The minority view has, however, been pervasive. I have occasionally written that the Duchess of Cornwall is unfairly treated by some elements of the press and public. The result is to be bombarded with communications describing the Duchess in terms I thought had passed with the 18th century, and to vilify her for wrecking the Prince's first marriage. There is little to be gained by pointing out that none of us who was not there knows what wrecked it; or by alluding to the double standard that we all have in regard to friends and family members who have had often unpleasant divorces, and this does not inevitably stop us seeking their society and even admiring them.

With the Prince's elder son about to be married, word is out that the heir to the throne wishes, once the distant day comes, to have his wife crowned beside him as Queen. I find this as unremarkable as if he were to announce that the sun will set this evening: but it is deemed a provocation to all right-thinking people. I am not sure whether this obtuse and offensive view is an accurate reflection of popular sentiment or simply the cynical opportunism of those who purvey it. Either way, it is time to end it once and for all.

The Duchess of Cornwall is the only married woman in the United Kingdom, other than peeresses in their own right or dames, who did not take the rank of her husband on marriage. It was deemed, in 2005, unpalatable for her to become Princess of Wales and, on her husband's succession to the throne, Queen Consort. That the general public felt able to tolerate this insult to the wife of their future sovereign is hardly surprising: only for a minority is it an issue. I am in that minority. I find it rude and insulting in the extreme that the Duchess should be treated as if she were some below-the-salt middle-European courtesan from the late Middle Ages who cannot be deemed worthy of taking her husband's rank. Is public opinion really so spiteful and vindictive, and indeed so unfair? I hope not.
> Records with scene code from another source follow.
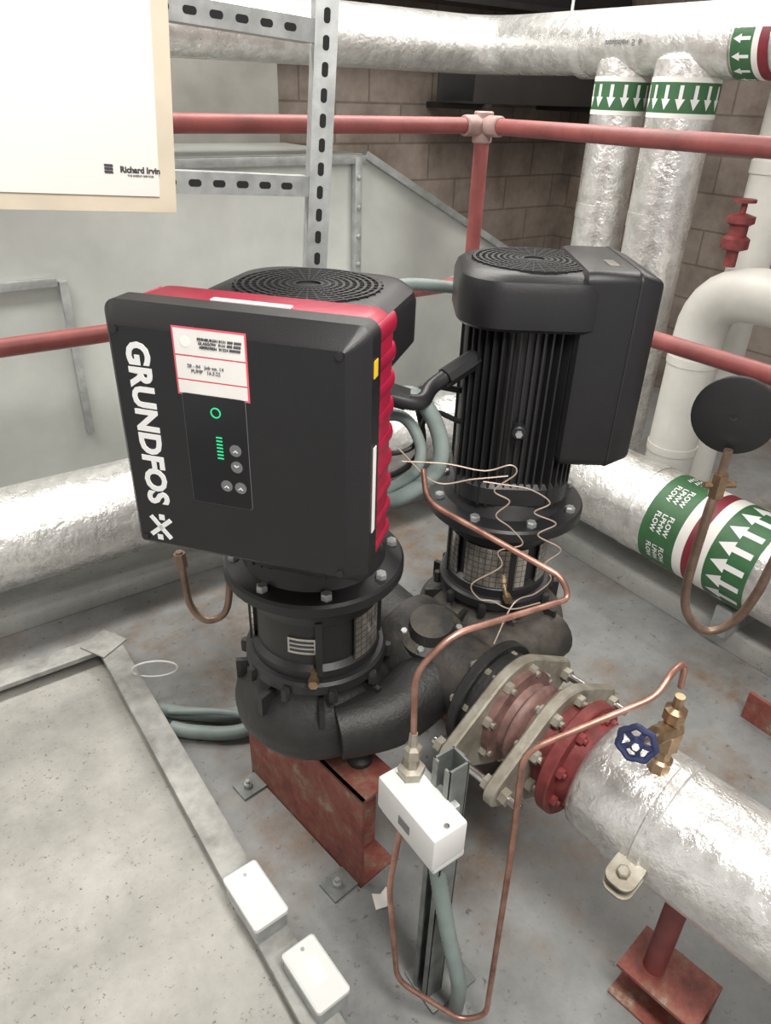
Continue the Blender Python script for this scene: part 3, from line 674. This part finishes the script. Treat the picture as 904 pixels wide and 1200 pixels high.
e=empty('floor_conduit',(.5,1.5,.03))
ribbed('hose_a',[(.405,1.66,.03),(.47,1.60,.025),(.58,1.52,.03),(.72,1.50,.05)],.020,e)
ribbed('hose_b',[(.405,1.57,.03),(.46,1.52,.025),(.56,1.45,.03),(.70,1.42,.05)],.020,e)
ribbed('hose_c',[(.42,1.62,.045),(.55,1.50,.07),(.66,1.40,.05)],.010,e)
e=empty('pressure_switch_conduit',(.62,.6,.2))
ribbed('hose',[(.575,.60,.548),(.580,.595,.44),(.588,.555,.28),(.60,.52,.14),(.615,.53,.012)],.015,e)
e=empty('cable_loop',(.40,1.72,.12))
sweep('loop',[V((.43+.06*math.cos(a),1.74-.03*math.cos(a),.115+.03*math.sin(a))) for a in [2*pi*i/12 for i in range(13)]],.003,'whiteink',e,8)
e=empty('paper_scrap',(.62,.82,.003))
add('scrap',[(.60,.80,.002),(.625,.79,.006),(.645,.805,.003),(.65,.83,.010),(.63,.825,.004),(.612,.835,.008)],[(0,1,5),(1,4,5),(1,2,4),(2,3,4)],'paper',e)

e=empty('gauge_syphon',(.46,1.33,.6))
sweep('tube',[(.435,1.375,.74),(.437,1.37,.69),(.440,1.36,.60),(.465,1.34,.555),(.505,1.32,.570),(.520,1.31,.64),(.525,1.31,.76)],.0085,'tube',e,12)
cyl('nut',(.436,1.372,.70),(.435,1.375,.735),.014,'tube',e,6)
e=empty('dial_gauge',(1.6,.8,.9))
c=V((1.60,.81,1.02)); nn=(V((0,0,1.3))-c); nn.z=-.05; nn.normalize()
lathe('case',[(.06,-.045),(.086,-.035),(.090,0),(.090,.004),(.082,.006),(.080,.002)],'gaugeblack',e,c,c+nn,40)
cyl('centre_boss',c+nn*.0,c+nn*.008,.010,'steel',e,12)
lathe('rim',[(.0895,-.004),(.095,-.002),(.095,.006),(.0895,.008)],'black',e,c,c+nn,40)
cyl('stem',c-V((.02,.02,.075)),c-V((.02,.02,.16)),.011,'tube',e,8)
cyl('cock_body',c-V((.02,.02,.14)),c-V((.02,.02,.20)),.020,'brass',e,6)
cyl('cock_lever',c-V((.05,.0,.17)),c-V((-.02,.04,.17)),.009,'brass',e,8)
s0=c-V((.02,.02,.19))
sweep('syphon',[s0,s0+V((-.01,0,-.06)),s0+V((-.010,.0,-.28)),s0+V((.01,-.02,-.375)),s0+V((.055,-.06,-.415)),s0+V((.095,-.10,-.37)),s0+V((.11,-.125,-.27)),s0+V((.13,-.14,-.12)),s0+V((.22,-.17,-.08)),s0+V((.40,-.18,-.22)),V((2.06,.58,.45))],.012,'tube',e,14)

for i,(x,y,w,l) in enumerate(((.350,.90,.075,.14),(.375,.69,.07,.13))):
    e=empty('junction_box' if i==0 else 'junction_box.001',(x,y,.1)); z=.101
    rloft('body',w,l,.006,[(0,z),(0,z+.045),(.001,z+.046)],'galv',e,Matrix.Translation(V((x,y,0)))@Matrix.Rotation(.05,4,'Z'))
    rloft('lid',w+.006,l+.006,.008,[(0,z+.045),(0,z+.055),(.004,z+.058)],'white',e,Matrix.Translation(V((x,y,0)))@Matrix.Rotation(.05,4,'Z'))
    box('sticker',(x-.0,y-.0,z+.0585),(.03,.05,.001),'paper',e,0,0)
    cyl('lid_screw',(x,y+.05,z+.058),(x,y+.05,z+.060),.004,'galv',e,10)
e=empty('rusty_bracket',(1.75,.55,0)); multi('angle',[cboxp((0,0,.05),(.012,.10,.10),Matrix.Translation(V((1.90,.62,0)))),cboxp((.04,0,.006),(.09,.10,.012),Matrix.Translation(V((1.90,.62,0))))],'rusty',e)

def lamp(x,y,sx,sy,p,nm):
    e=empty(nm,(x,y,2.75)); box('housing',(x,y,2.77),(sx,sy,.06),'white',e)
    m=bpy.data.lights.new(nm+'_tube','AREA'); m.shape='RECTANGLE'; m.size=sx; m.size_y=sy; m.energy=p; m.color=(1,.965,.91)
    o=bpy.data.objects.new(nm+'_tube',m); o.location=(0,0,-.03); o.parent=e; sc.collection.objects.link(o)
lamp(.4,-.3,.4,1.5,82,'ceiling_light'); lamp(-.3,2.2,1.5,.4,60,'ceiling_light.001'); lamp(2.7,1.2,.4,1.5,42,'ceiling_light.002'); lamp(1.8,2.3,1.5,.3,42,'ceiling_light.003')
w=bpy.data.worlds.new('World'); sc.world=w; w.use_nodes=True
w.node_tree.nodes['Background'].inputs[0].default_value=(1,.975,.94,1); w.node_tree.nodes['Background'].inputs[1].default_value=.70

# ------------------------------------------------------------ camera
H=1.65; th=math.radians(30); ro=math.radians(2); a=math.radians(53.7)
fw0=V((math.cos(a),math.sin(a),0)); r0=V((math.sin(a),-math.cos(a),0)); up=V((0,0,1))
f=fw0*math.cos(th)-up*math.sin(th); u0=fw0*math.sin(th)+up*math.cos(th)
r=r0*math.cos(ro)+u0*math.sin(ro); u=u0*math.cos(ro)-r0*math.sin(ro)
cd=bpy.data.cameras.new('camera'); cam=bpy.data.objects.new('camera',cd); sc.collection.objects.link(cam)
cd.sensor_width=36; cd.lens=850/1200*36; cd.clip_start=.02
cam.matrix_world=Matrix(((r.x,u.x,-f.x,0),(r.y,u.y,-f.y,0),(r.z,u.z,-f.z,H),(0,0,0,1)))
sc.camera=cam
sc.view_settings.view_transform='Standard'
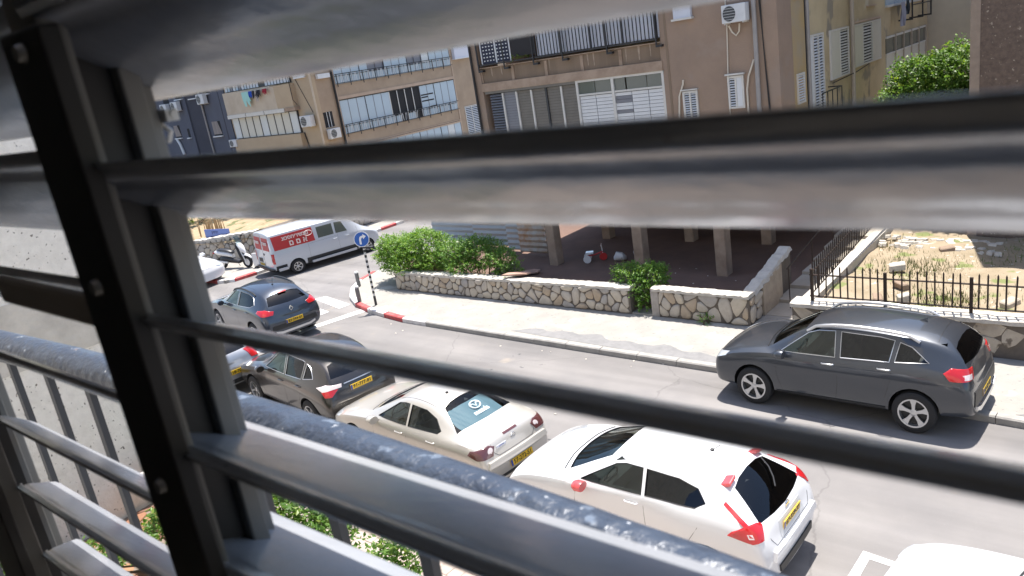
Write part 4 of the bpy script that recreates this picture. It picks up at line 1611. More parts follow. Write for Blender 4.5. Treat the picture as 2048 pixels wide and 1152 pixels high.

The Duchess clearly played a role in the end of the Prince's first marriage, but by contemporary standards (which we may lament, but that is how things are) she is hardly a scarlet woman. These things happen all the time. What's done is done. Since her marriage, she has worked hard and loyally for the country. More to the point, friends of the Prince say she has been the most wonderful support for him, and he has changed for the better under her influence. She is popular with her stepsons, who would, were they so minded, have more cause to be aggrieved than the rest of us.

The royal wedding will demonstrate the appeal of the monarchy. It is time for the mindless critics of the Prince of Wales and his consort to grow up. It is time to recognise that the Duchess not only has the legal right to be crowned with her husband, but that it would be untenable if she were not. And the process should begin now, by according her the rank, style and title of HRH the Princess of Wales.